By Rami Ayyub, Maya Gebeily and Michael Martina
JERUSALEM/BEIRUT/WASHINGTON, June 26 (Reuters) – Israel and Lebanon signed a framework agreement in Washington on Friday following several days of talks to secure an end to fighting between Israel and Iran-backed Hezbollah militants.
Lebanese Ambassador Nada Moawad and her Israeli counterpart Yechiel Leiter signed the trilateral document with the U.S. at the State Department in Washington.Â
“Today we’ve taken the first step in what will be a difficult journey, without a doubt, but an important and an essential and a necessary one,” U.S. Secretary of State Marco Rubio said before the agreement was inked.
The conflict between Israel and Hezbollah broke out when the armed group fired at Israel on March 2, days after the U.S. and Israel attacked Iran. The Hezbollah attacks triggered Israeli air and ground attacks that have killed more than 4,000 people in Lebanon and displaced more than a million.
The officials did not provide details of the framework deal and did not say how its terms would differ from those included in an April 16 ceasefire deal that preceded several rounds of U.S.-brokered Israel-Lebanon talks.
“The trilateral framework we signed today is a first step on the road to restoring Lebanese sovereignty and territorial integrity, securing a permanent and final cessation of hostilities, enabling our people to go back to their land, and allowing all Lebanese to live in peace, security, and prosperity,” Moawad said.
Leiter praised Moawad for negotiating like a “lioness.”
“In this performance-based trilateral framework agreement, Iran is out, Hezbollah is out, and the road to peace between Israel and Lebanon is in,” he said.
They did not take questions from reporters.
Israel’s death toll from this round of hostilities with Hezbollah includes at least 32 soldiers and four Israeli civilians. Hezbollah does not release figures on its war dead. Reuters reported on May 4 that several thousand Hezbollah fighters had been killed in the war.
The talks in Washington have included discussions on a proposal for Israeli forces to hand some of the territory they occupied in southern Lebanon to Lebanon’s military.
A State Department official told Reuters on Thursday that Israel had agreed to pull back from some of that territory, something Israeli and Lebanese officials denied.
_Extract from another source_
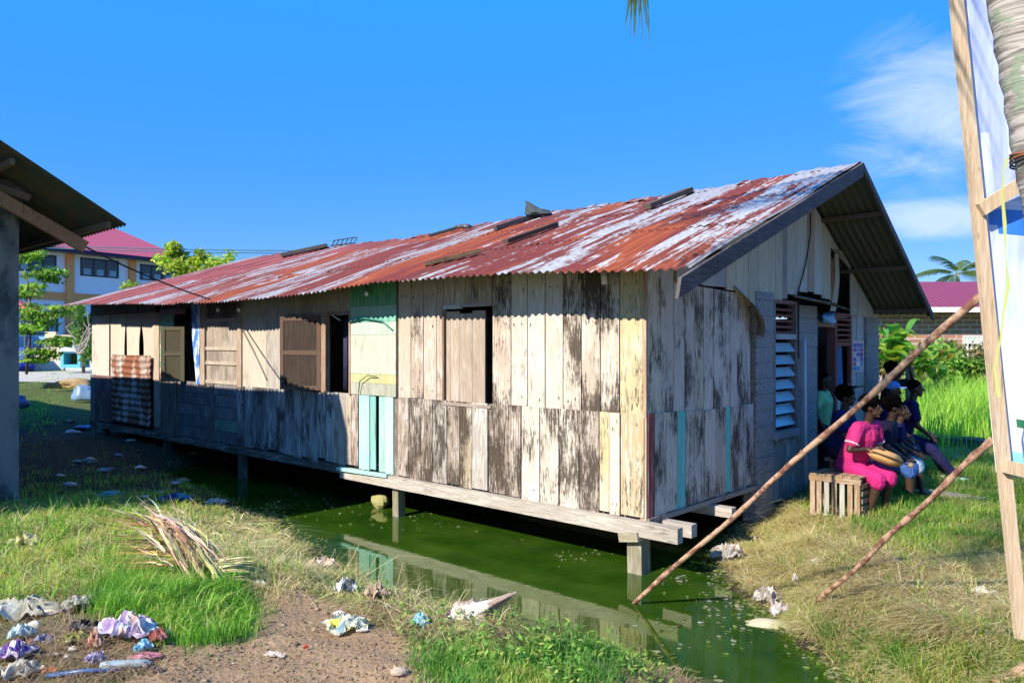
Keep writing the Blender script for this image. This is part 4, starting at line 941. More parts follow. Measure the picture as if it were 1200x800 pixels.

Before the talks resumed this week, Israel and Hezbollah agreed to halt fire even as Israel kept troops in occupied southern Lebanon — territory it describes as a “buffer zone” aimed at thwarting Hezbollah attacks on northern Israel.
Violence has persisted since the ceasefire, with Israel saying on Friday its troops had struck and killed what the military described as seven Hezbollah members who were operating near the territory it is occupying. Reuters could not confirm this.
ISRAEL DROPS LEAFLETS ORDERING RESIDENTS OF LEBANESE TOWN TO FLEE
Israeli forces dropped leaflets over the southern Lebanese town of Mansouri on Friday ordering residents to leave, Lebanese state media reported, the first such order issued since the latest ceasefire between Israel and Hezbollah took effect.
A senior Lebanese military official said Israel had recently added Mansouri to its occupation zone. The official said Lebanese farmers had continued to enter and leave the town, but had not been living there.
An Israeli military spokesperson said the military issued what it described as a “reminder” to the civilian population that “the area is within the security zone in which (Israeli) soldiers operate. It’s a reminder not to be in the area so they won’t be harmed.”
Lebanese officials say Israeli troops are enforcing the zone’s northern boundary by firing at anyone approaching it, including civilians and Lebanese soldiers.